We are on the verge of history. Within the next few weeks, we will witness something that has not happened in over fifty years (the Cleveland Indians winning the World Series) or something that has not happened in over 100 years (the Chicago Cubs winning the World Series). Either way, it will be a memorable and historical World Series. Yet, baseball is not what it was one hundred years ago of what it was even fifty years ago. While Baseball has been called America’s pastime, it appears that baseball is past its prime. The juggernaut known as the NFL is the king of the ratings and the dollars these days. It has been said that Baseball is too slow, its games to long, there are too many games a week and too many weeks in a season. Football is in, have a party on Sunday and watch the game.
A number of years ago comedian George Carlin developed a routine that involved drawing comparisons between football and baseball. Among his observations was that baseball is played on a diamond while football was played on a gridiron, in a stadium.
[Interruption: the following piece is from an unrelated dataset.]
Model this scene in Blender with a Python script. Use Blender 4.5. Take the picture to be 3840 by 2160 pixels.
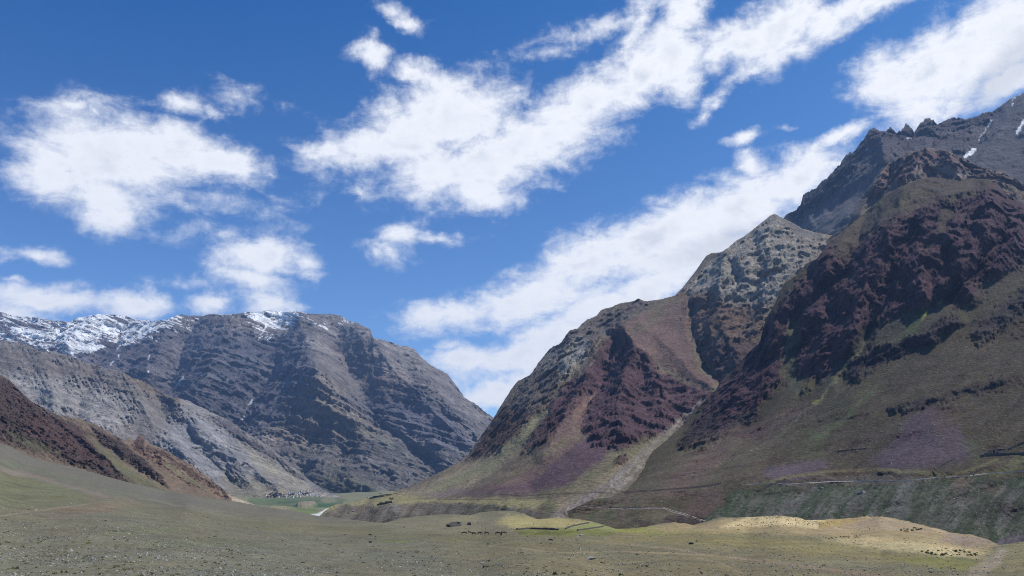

He noted that football has hitting, clipping, spearing, piling on, personal fouls, late hitting and unnecessary roughness while baseball has the sacrifice. He noted that the objectives were different in football the object is for the quarterback to march his troops into enemy territory, using an aerial assault and ground attack that punches holes in the forward wall of the enemy’s defensive line while in baseball the object is to arrive safely at home. He also noted that baseball begins n the spring, the season of new life while football begins in the fall, when everything’s dying. Mr. Carlin made an impressive argument for the superiority of football to be THE game for America.
However, George Carlin is not the only one to write about baseball. The late Baseball Commission A. Bartlett Giamatti also noted that baseball begins in the spring – he wrote that baseball breaks your heart by design. “The game begins in the spring, when everything else begins again, and it blossoms in the summer, filling the afternoons and evenings, and then as soon as the chill rains come, it stops and leaves you to face the fall alone.”
Mr Giamatti also pondered the point at which a runner begins and ends his journey. He wondered why wasn’t it fourth base? Why was it home? And perhaps therein lies the real magic and meaning of the game called baseball. Mr. Giamatti who had served as a professor of English Renaissance literature and as the President of Yale University noted that “home is an English word virtually impossible to translate into other tongues. No translation catches the associations, the mixture of memory and longing, the sense of security and autonomy, the accessibility, the aroma of inclusiveness, the freedom from wariness, that cling to the word home, that are absent from ‘house’ or even ‘my house.’ Home is a concept, not a place, a state of mind where self-definition starts; it is origins. A mix of time and place and smell and weather wherein one first realizes that one is an original — perhaps like others, especially those one loves, but discreet, distinct, not to be copied. Home is where one first learned to be separate, and it remains in the mind as the place where reunion, if it were ever to occur, would happen.”
In football a team marches down the field, as a unit, in conquest. In baseball a batter starts a solitary journey at home and hopes that, with the aid of his teammates each facing his own obstacles alone, he will return home again and join his teammates. This is the American dream – not to make it all alone, but to survive in the face of individual trials and thrive with the aid of others.
Political commentator George Will is an avid baseball fan and has written a few books on baseball. He has noted that “baseball is what we were, football is what we have become.” This appears to be all too true. Mr. Will has also commented that “football combines the two worst aspects of American life: violence punctuated by committee meetings.”
One of my favorite baseball movies is “Field of Dreams.” When I think of the essence of baseball, I think about the scene towards the end of the movie when the character Terrence Mann convinces Ray that people will come. He says, “The one constant through all the years, Ray, has been baseball. America has rolled by like an army of steam rollers. It’s been erased like a blackboard, rebuilt, and erased again. But baseball has marked the time. This field, this game, is a part of our past, Ray. It reminds us of all that once was good, and it could be again. Oh, people will come, Ray. People will most definitely come.”
Perhaps all of us, as we get older, begin to long for yesterday when things were different and more familiar. Lately and particularly during this 2016 political campaign, I prefer to be reminded of what was once good and could be again, I prefer what we were to what we have become.